Comprensible. La presencia de Sastre hubiera eclipsado a cualquiera de esos escritores. Pero, sobre todo, habría dejado la escritura teatral del propio Savater al nivel de la herradura de un potrillo.

Ultimo ejemplo. Luis García Montero acusó a su compañero de universidad (Granada), José Antonio Fortes, de enseñar a sus alumnos que «Lorca es un escritor fascista». Además, lo caracterizó como «oscuro profesor revisionista» (el izquierdista, obviamente, era el propio García Montero). Pero quien haya leído a este profesor marxista sabe que éste nunca dijo tal cosa. Lo que Fortes dice es que el populismo lorquiano sí contribuyó a la formación de una ideología necesaria para el fascismo. Discutible como teoría, por supuesto. Pero, por si sirve, recuérdese que Machado ya decía que «el pueblo de Lorca nunca será el pueblo que canta «La Internacional»».

Se podrán discutir las tesis de Fortes.
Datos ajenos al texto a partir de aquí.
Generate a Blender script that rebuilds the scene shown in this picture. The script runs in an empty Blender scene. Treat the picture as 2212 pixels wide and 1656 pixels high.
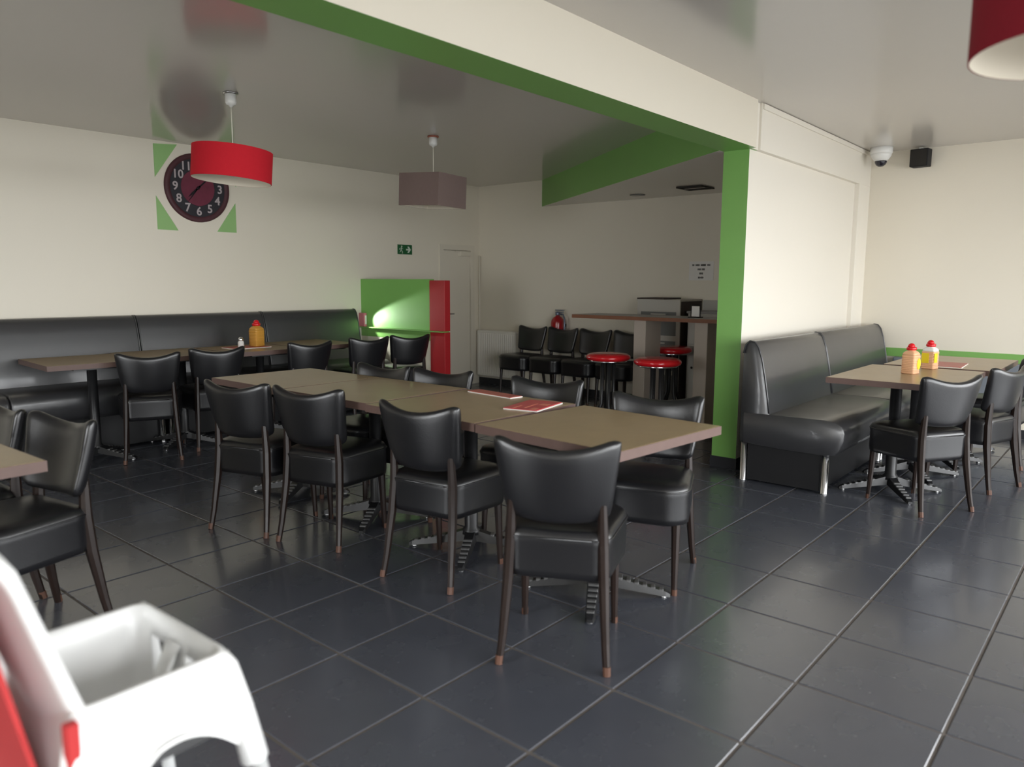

Faltaría más. Pero lo que resulta inmoral es que García Montero traslade una rivalidad literaria personal a un ámbito público -«El País», edición granadina-, donde ataca y no recibe, a cambio, respuesta alguna. Y no, porque no la haya. Sino porque el periódico, traicionando los más elementales principios deontológicos, no reproduce ni las réplicas de Fortes, ni las de todos los que le apoyan, entre ellos, ¡qué casualidad!, sus propios alumnos.

La verdad es que esta gente no llega ni a liberal. Al menos, según lo que por liberal entendía John Stuart Mill, en su libro «Sobre la libertad»: «Si toda la humanidad, menos una persona, fuera de la misma opinión, y esta persona sostuviera la opinión contraria, la humanidad sería tan injusta impidiendo que hablase como lo sería ella misma si teniendo poder bastante impidiera a la humanidad (...). Nunca podemos estar seguros de que la opinión que tratamos de ocultar sea falsa y, si lo estuviéramos, ocultarla sería también un mal».